◆ Provided material
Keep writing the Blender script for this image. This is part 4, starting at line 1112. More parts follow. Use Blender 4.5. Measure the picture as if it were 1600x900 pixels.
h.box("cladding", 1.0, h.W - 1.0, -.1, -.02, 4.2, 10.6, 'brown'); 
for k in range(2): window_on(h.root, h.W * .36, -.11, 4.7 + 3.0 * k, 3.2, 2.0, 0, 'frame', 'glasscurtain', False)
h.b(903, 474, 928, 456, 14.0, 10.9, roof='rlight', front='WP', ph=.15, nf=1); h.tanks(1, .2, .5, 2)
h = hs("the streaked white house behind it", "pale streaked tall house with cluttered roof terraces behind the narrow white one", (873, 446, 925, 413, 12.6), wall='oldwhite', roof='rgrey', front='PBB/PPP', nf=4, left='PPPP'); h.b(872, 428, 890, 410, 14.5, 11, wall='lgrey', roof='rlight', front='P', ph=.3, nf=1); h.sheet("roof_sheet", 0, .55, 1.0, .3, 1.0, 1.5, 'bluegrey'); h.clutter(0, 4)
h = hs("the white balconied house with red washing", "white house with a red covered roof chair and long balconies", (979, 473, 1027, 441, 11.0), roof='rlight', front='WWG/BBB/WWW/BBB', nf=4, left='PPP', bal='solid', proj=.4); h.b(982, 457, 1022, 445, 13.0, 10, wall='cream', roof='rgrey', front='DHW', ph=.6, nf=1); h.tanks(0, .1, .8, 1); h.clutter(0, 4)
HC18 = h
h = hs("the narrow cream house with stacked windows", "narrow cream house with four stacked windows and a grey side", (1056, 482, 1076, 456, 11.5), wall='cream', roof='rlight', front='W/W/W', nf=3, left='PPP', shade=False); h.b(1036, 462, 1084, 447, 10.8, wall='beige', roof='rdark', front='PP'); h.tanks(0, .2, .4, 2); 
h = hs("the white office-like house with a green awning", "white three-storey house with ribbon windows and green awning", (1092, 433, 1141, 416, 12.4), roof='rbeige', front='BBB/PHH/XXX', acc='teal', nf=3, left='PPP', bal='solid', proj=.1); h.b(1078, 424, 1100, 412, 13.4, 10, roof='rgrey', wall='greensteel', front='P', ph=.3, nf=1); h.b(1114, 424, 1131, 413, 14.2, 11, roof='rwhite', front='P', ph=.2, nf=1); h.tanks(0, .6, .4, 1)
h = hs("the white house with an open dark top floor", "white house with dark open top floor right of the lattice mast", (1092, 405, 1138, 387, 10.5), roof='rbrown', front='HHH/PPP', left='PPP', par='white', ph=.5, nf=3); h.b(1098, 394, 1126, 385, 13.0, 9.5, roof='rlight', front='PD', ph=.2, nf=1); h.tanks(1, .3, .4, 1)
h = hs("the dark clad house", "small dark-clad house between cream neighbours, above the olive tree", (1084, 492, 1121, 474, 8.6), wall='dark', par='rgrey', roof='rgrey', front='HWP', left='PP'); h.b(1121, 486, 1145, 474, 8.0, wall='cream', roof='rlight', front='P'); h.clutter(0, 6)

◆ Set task
Copy out the full material exactly as it appears.

◆ Completed task
Keep writing the Blender script for this image. This is part 4, starting at line 1112. More parts follow. Use Blender 4.5. Measure the picture as if it were 1600x900 pixels.
h.box("cladding", 1.0, h.W - 1.0, -.1, -.02, 4.2, 10.6, 'brown'); 
for k in range(2): window_on(h.root, h.W * .36, -.11, 4.7 + 3.0 * k, 3.2, 2.0, 0, 'frame', 'glasscurtain', False)
h.b(903, 474, 928, 456, 14.0, 10.9, roof='rlight', front='WP', ph=.15, nf=1); h.tanks(1, .2, .5, 2)
h = hs("the streaked white house behind it", "pale streaked tall house with cluttered roof terraces behind the narrow white one", (873, 446, 925, 413, 12.6), wall='oldwhite', roof='rgrey', front='PBB/PPP', nf=4, left='PPPP'); h.b(872, 428, 890, 410, 14.5, 11, wall='lgrey', roof='rlight', front='P', ph=.3, nf=1); h.sheet("roof_sheet", 0, .55, 1.0, .3, 1.0, 1.5, 'bluegrey'); h.clutter(0, 4)
h = hs("the white balconied house with red washing", "white house with a red covered roof chair and long balconies", (979, 473, 1027, 441, 11.0), roof='rlight', front='WWG/BBB/WWW/BBB', nf=4, left='PPP', bal='solid', proj=.4); h.b(982, 457, 1022, 445, 13.0, 10, wall='cream', roof='rgrey', front='DHW', ph=.6, nf=1); h.tanks(0, .1, .8, 1); h.clutter(0, 4)
HC18 = h
h = hs("the narrow cream house with stacked windows", "narrow cream house with four stacked windows and a grey side", (1056, 482, 1076, 456, 11.5), wall='cream', roof='rlight', front='W/W/W', nf=3, left='PPP', shade=False); h.b(1036, 462, 1084, 447, 10.8, wall='beige', roof='rdark', front='PP'); h.tanks(0, .2, .4, 2); 
h = hs("the white office-like house with a green awning", "white three-storey house with ribbon windows and green awning", (1092, 433, 1141, 416, 12.4), roof='rbeige', front='BBB/PHH/XXX', acc='teal', nf=3, left='PPP', bal='solid', proj=.1); h.b(1078, 424, 1100, 412, 13.4, 10, roof='rgrey', wall='greensteel', front='P', ph=.3, nf=1); h.b(1114, 424, 1131, 413, 14.2, 11, roof='rwhite', front='P', ph=.2, nf=1); h.tanks(0, .6, .4, 1)
h = hs("the white house with an open dark top floor", "white house with dark open top floor right of the lattice mast", (1092, 405, 1138, 387, 10.5), roof='rbrown', front='HHH/PPP', left='PPP', par='white', ph=.5, nf=3); h.b(1098, 394, 1126, 385, 13.0, 9.5, roof='rlight', front='PD', ph=.2, nf=1); h.tanks(1, .3, .4, 1)
h = hs("the dark clad house", "small dark-clad house between cream neighbours, above the olive tree", (1084, 492, 1121, 474, 8.6), wall='dark', par='rgrey', roof='rgrey', front='HWP', left='PP'); h.b(1121, 486, 1145, 474, 8.0, wall='cream', roof='rlight', front='P'); h.clutter(0, 6)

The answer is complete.